Deputy Mayor Howard Wolfson, sender of this week's memo on "Office of the Mayor" letterhead defending the city's bike policy, should be on the air at WNYC momentarily. This is the follow-up to yesterday's segment with Jim Walden, who's suing the city on behalf of Prospect Park West bike lane opponents.

Update: Here are some slightly paraphrased notes of Wolfson's responses.

"The truth is bike lanes are popular in New York City. Polls show people want them... In this city it is impossible to make change without upsetting some people."

Mentions Q poll showing 54 percent support for bike lanes, 39 percent opposition: "If you had a political candidate who won by 15 points in an election, you'd call it a landslide."

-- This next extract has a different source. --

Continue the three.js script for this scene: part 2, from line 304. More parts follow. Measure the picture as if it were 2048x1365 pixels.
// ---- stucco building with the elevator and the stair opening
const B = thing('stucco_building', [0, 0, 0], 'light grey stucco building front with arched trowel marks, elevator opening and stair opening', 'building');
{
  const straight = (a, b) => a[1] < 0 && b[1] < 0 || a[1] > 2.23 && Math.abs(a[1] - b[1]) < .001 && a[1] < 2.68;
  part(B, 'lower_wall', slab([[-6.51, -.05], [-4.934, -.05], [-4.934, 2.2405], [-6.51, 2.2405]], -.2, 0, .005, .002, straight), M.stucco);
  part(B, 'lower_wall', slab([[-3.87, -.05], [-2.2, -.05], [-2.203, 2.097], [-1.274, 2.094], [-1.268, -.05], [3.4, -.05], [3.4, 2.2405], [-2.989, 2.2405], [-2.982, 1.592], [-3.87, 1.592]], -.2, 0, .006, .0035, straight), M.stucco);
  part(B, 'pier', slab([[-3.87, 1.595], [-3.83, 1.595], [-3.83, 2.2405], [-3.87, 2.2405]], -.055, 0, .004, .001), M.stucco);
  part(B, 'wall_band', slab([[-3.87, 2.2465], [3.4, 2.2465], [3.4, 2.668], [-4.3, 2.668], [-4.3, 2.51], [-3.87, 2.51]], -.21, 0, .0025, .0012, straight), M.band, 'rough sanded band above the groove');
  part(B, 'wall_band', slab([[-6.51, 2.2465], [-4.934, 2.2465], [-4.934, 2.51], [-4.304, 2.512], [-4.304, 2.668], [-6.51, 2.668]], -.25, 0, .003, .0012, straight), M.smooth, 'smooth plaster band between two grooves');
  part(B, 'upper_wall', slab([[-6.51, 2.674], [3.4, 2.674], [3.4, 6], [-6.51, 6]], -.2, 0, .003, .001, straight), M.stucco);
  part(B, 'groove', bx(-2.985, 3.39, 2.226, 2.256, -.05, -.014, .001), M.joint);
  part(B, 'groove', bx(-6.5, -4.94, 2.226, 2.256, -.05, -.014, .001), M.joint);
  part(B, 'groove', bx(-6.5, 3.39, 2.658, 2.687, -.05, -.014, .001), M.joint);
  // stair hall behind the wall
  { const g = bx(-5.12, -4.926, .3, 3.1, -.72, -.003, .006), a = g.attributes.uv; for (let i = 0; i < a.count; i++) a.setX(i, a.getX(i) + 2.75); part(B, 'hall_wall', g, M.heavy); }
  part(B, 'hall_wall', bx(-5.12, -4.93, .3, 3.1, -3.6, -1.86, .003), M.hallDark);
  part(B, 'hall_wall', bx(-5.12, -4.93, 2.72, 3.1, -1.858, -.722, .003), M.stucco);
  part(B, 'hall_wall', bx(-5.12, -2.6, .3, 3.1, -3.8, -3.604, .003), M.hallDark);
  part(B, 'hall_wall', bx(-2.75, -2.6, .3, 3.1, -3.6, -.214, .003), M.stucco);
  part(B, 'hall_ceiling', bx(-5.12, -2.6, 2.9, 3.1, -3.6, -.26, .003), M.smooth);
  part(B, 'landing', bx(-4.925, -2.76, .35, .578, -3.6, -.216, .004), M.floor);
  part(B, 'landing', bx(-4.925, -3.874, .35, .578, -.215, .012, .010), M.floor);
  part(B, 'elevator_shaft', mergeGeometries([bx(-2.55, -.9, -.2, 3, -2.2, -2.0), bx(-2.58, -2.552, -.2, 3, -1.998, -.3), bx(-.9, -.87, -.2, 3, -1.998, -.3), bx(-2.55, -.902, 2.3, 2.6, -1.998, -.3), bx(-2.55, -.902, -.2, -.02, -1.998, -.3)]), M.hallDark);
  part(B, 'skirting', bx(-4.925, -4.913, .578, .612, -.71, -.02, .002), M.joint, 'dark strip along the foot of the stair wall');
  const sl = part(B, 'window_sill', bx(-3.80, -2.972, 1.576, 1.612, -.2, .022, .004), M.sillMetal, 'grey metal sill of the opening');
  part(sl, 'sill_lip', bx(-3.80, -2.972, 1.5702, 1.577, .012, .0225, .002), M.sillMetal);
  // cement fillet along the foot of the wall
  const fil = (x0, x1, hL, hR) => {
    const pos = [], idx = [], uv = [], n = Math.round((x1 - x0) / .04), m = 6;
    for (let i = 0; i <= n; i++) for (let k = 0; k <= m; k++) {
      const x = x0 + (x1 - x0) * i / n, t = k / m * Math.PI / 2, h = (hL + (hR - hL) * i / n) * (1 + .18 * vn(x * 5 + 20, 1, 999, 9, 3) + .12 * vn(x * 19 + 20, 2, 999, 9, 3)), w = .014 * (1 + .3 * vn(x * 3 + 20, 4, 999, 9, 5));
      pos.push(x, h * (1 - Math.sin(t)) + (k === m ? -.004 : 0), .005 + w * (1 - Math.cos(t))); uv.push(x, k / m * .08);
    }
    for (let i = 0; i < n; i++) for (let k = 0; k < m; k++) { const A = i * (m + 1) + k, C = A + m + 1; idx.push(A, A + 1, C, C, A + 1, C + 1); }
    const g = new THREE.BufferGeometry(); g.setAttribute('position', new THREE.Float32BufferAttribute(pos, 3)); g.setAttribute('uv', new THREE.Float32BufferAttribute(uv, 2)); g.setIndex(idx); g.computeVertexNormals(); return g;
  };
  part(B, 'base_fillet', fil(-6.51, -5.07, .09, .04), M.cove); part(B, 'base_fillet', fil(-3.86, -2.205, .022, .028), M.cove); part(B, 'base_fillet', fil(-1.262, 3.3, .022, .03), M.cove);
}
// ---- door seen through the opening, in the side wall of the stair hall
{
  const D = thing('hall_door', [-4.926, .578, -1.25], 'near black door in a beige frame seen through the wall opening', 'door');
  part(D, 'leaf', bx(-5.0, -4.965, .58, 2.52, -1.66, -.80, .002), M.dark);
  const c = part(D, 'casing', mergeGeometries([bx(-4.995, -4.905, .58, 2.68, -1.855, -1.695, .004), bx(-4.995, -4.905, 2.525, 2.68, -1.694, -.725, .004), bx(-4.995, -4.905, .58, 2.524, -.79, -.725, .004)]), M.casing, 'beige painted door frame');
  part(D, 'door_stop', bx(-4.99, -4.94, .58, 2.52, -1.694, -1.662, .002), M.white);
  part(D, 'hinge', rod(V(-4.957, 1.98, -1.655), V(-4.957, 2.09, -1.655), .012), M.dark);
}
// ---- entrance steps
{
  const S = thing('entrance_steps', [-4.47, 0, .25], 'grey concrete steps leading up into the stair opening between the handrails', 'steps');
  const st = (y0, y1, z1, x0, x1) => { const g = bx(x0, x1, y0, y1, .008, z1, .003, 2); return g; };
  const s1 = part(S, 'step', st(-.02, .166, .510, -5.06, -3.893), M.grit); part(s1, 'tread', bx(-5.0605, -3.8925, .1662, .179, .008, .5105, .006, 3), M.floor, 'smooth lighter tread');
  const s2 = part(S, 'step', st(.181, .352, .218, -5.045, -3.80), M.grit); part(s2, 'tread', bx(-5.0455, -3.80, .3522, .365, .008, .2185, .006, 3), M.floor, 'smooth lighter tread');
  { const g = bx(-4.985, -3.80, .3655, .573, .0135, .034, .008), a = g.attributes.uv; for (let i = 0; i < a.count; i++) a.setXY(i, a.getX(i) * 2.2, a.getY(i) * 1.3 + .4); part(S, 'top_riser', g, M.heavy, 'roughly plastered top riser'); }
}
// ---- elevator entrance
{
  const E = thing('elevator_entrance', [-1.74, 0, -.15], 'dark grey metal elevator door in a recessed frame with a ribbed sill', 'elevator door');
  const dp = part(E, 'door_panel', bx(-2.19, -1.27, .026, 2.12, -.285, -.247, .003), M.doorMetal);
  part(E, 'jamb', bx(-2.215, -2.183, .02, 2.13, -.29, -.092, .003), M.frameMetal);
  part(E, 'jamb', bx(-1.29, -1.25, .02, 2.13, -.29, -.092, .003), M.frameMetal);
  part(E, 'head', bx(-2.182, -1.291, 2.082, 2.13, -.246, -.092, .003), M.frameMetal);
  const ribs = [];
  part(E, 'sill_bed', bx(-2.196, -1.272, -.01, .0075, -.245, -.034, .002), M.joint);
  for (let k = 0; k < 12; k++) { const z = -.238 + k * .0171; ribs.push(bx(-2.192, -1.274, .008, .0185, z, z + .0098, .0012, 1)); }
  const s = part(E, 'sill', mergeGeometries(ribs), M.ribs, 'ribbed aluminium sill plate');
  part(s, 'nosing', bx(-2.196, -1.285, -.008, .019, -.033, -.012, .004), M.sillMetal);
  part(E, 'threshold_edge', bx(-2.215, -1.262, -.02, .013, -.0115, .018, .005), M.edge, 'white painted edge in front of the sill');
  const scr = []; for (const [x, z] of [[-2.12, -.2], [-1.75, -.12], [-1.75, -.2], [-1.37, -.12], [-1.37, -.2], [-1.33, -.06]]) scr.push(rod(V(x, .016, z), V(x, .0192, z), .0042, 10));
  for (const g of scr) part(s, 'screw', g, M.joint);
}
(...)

On the Prospect Park West opponents: "In this instance they've hired an outstanding attorney to engage in a legal process. If we let the threat of lawsuits deter us from heeding the will of the majority of the people, change would never happen. The DOT did nothing wrong, and I am quite confident in the outcome of the legal process."

"The memo is an attempt to get the facts out, and I think it's incumbent on me and everyone in the administration to make sure people know the truth. Based on what they read in the papers, they wouldn't know that there's been 40 community board votes in support of bike lanes. You would think reading these accounts that there are bike lanes going up on every street in the dead of night, and that's not true."

"The mayor is foursquare behind the commissioner."

"It's about providing choices to New Yorkers. We want to make sure that when they choose to go by bike, they're going to be safe. Bike lanes make streets safer for everyone."

Question from caller about irrational NYPD enforcement of bikes. It seems at odds with the city's policy of encouraging cycling. Response: "Everyone who uses our streets needs to obey the traffic safety laws. I agree as a pedestrian, you are much more likely to be killed by cars than a bike, but at the same time, bike riders need to obey the law. Just like if you're driving a car, you'll get ticketed."

Question from caller about Schumer and Weinshall's role in Prospect Park West opposition. Is this all sour grapes? Response: "I had the privilege of working for Chuck when he ran against D'Amato. I don't ascribe malevolent motives to people in this debate. I am willing to concede that people oppose bike lanes for sincere reasons. I think they're wrong, but I don't want to ascribe bad motives to anyone."